Dear Ones,
Happy weekend! Hoping to get out this morning to get the cake at Costco for our monthly birthday party this afternoon. It is truly a winter wonderland, and Al and I walked in the snow yesterday although we had to go slower. Hope you are enjoying preparations for Christmas.
Devotions from Judy’s heart
  Today we live in a polarized culture that is full of anger. We see pictures online of angry mobs, road rage, ransacking of stores, and even beating of innocent people that happen to be on the street. Anger seems to be fueled by the media and it makes anger seem normal and justifiable. As Christians we know that there is righteous anger but most of what we see and experience in ourselves is not righteous anger and can be destructive.

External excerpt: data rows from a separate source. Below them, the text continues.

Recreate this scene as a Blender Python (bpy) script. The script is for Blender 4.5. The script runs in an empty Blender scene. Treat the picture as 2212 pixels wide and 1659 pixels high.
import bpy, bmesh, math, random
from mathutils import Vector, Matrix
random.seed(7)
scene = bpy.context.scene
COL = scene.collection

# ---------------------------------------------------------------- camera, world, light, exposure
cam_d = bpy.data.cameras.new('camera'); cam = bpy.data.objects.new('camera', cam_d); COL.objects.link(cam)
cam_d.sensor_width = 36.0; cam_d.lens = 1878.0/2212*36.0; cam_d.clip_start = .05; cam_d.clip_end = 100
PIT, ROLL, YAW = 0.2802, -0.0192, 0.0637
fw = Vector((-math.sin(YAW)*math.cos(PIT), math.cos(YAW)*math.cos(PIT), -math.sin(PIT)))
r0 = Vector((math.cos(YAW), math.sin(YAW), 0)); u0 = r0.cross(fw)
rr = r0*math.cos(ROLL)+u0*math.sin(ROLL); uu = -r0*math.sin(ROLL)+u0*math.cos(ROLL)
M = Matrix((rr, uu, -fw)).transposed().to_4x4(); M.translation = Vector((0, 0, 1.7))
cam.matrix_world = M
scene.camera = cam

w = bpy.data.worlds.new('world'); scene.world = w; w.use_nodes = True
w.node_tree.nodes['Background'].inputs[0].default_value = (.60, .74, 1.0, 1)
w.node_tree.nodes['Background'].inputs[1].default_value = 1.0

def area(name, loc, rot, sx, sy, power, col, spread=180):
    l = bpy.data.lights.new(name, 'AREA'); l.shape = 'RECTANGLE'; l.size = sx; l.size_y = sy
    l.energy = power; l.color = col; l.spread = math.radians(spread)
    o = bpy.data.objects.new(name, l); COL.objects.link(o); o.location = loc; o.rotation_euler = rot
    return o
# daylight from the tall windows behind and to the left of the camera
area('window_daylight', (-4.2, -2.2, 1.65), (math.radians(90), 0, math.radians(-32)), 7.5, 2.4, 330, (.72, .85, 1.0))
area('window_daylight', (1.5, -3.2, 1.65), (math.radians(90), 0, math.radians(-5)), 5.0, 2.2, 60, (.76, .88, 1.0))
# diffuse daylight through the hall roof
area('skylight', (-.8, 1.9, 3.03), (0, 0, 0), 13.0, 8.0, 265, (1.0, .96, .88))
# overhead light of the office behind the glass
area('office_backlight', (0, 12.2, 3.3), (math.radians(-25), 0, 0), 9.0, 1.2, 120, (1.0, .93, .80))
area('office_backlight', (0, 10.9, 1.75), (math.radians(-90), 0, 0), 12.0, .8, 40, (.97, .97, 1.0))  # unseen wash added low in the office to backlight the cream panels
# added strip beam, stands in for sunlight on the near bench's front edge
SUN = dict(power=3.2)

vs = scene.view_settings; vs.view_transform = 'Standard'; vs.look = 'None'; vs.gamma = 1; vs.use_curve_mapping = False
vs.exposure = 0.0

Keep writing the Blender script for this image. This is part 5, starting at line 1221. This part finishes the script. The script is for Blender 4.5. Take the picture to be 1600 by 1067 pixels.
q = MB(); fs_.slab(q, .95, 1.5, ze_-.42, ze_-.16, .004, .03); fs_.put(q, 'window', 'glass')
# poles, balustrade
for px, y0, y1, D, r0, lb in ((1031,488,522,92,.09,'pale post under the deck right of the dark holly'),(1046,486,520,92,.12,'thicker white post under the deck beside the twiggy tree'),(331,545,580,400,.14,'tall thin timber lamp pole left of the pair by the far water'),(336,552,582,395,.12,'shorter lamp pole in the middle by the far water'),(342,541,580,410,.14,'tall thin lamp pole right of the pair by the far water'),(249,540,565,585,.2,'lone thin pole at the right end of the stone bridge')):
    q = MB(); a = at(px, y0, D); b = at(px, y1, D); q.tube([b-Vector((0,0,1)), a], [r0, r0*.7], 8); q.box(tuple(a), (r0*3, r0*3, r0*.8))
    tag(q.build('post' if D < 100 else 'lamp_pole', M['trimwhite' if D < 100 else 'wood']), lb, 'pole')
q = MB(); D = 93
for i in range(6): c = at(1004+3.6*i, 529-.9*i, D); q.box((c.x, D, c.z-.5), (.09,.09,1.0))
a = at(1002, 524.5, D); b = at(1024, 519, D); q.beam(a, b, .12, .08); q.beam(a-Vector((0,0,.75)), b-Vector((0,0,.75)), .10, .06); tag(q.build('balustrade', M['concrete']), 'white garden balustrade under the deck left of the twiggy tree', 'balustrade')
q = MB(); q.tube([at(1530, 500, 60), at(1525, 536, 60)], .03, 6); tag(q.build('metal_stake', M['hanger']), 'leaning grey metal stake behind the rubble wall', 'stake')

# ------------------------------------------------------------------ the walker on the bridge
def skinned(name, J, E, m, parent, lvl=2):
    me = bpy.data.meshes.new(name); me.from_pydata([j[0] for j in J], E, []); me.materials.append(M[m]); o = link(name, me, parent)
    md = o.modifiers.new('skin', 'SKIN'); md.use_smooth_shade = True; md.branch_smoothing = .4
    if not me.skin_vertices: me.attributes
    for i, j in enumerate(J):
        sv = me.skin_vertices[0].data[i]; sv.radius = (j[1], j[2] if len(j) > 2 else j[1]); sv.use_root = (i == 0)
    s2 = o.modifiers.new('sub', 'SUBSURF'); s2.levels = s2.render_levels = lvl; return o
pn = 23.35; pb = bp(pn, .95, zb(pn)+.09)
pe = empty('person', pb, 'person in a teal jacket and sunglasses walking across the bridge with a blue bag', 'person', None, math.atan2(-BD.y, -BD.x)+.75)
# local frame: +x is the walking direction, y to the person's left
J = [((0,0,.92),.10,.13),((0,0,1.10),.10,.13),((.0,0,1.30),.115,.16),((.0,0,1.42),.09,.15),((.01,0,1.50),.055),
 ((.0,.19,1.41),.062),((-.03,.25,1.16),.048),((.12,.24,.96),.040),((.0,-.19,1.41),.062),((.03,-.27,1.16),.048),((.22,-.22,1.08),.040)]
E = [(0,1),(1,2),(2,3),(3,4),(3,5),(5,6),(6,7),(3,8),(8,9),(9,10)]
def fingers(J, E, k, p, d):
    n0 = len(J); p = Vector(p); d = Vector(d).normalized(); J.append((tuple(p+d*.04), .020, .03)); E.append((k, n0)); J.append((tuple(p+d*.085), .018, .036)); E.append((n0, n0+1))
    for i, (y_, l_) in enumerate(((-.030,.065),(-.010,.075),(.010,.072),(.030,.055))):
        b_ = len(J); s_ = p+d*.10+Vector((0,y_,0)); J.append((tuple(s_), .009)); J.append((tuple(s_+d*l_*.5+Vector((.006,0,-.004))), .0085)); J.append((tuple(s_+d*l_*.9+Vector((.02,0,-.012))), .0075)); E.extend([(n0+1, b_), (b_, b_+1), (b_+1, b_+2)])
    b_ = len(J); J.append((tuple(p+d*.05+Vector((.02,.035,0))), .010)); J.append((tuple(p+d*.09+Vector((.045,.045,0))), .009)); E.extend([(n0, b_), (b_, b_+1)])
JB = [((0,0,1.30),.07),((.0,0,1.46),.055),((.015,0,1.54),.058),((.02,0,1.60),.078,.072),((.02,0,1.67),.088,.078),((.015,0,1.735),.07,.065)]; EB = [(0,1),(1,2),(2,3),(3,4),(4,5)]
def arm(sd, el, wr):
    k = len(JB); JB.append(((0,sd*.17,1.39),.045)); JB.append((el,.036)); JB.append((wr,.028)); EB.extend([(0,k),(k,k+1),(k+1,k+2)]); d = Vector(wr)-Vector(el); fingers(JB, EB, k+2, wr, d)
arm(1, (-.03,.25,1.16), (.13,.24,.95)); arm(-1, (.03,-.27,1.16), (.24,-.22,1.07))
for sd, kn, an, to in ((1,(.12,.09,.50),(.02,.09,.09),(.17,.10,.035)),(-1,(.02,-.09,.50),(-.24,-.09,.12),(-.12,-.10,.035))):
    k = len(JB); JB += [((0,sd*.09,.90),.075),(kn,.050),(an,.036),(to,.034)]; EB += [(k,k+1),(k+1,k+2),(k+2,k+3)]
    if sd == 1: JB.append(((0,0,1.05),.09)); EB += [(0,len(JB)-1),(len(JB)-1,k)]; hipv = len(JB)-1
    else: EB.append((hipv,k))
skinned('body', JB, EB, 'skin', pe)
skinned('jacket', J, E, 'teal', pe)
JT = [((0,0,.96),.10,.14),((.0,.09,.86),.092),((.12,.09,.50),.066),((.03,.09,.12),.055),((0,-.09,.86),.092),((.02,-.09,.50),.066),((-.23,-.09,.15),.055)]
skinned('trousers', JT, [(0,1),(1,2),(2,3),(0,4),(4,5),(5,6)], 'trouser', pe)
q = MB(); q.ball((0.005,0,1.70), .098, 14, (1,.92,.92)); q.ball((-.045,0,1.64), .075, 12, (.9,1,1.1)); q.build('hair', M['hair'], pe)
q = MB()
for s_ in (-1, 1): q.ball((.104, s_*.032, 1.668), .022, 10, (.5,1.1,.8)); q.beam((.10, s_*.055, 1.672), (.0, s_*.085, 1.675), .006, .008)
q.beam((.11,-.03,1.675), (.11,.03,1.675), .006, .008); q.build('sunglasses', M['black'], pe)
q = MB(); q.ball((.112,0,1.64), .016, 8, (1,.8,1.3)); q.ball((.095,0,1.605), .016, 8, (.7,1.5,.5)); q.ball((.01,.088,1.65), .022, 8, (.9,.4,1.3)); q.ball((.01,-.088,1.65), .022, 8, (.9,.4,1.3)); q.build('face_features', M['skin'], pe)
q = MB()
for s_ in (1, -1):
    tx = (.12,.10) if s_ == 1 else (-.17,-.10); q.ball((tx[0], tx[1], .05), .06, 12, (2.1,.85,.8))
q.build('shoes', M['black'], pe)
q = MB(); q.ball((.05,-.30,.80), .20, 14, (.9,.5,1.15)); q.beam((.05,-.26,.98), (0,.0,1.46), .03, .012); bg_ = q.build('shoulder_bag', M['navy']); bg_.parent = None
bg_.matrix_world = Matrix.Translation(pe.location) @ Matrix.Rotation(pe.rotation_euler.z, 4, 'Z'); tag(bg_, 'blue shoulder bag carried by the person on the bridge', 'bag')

   The apostle Paul said, “ Be angry but do not sin; do not let the sun set on your anger, and do not leave room for the devil.” (Eph. 4:26) James also says that our wrath does not accomplish the righteousness of God. (Jas. 1:20) So where does anger come from and what do we do with it? I am reading a chapter in John Michael Talbot’s book on anger and it gets me thinking of my own life. I don’t get angry often but as Al might say, I can get frustrated when watching the news and angry when things are reported falsely.
    Talbot says that anger comes from attaching our ego, and sense of worth, and enjoyment to objects, people, or projects. We have to let go of our old self nature and bring it to the cross in order to get free of anger. Sometimes we may think if we were in a different environment, it would solve our anger issues. One monk thought he could get rid of his anger by moving out of the monastery to a cave; but he discovered that his anger surfaced in getting angry at objects, like his jug of water that tipped over.
  It’s not good just to excuse ourselves when we are angry when corrected, or maybe belittled or injured by others. We must be open to recognize the anger that is in us, and be willing to forgive and let go, so that we may be healed. If we don’t, we will become bitter which results in poisoning us, for then we will fail to recognize the goodness of God. Talbot says the cure is praise of God in accepting and receiving forgiveness
  Let us not hide our anger but deal with it so that no bitter root will spring up in us.
Challenge for today: When thoughts of anger come to mind take it to the cross and let go that you may be healed.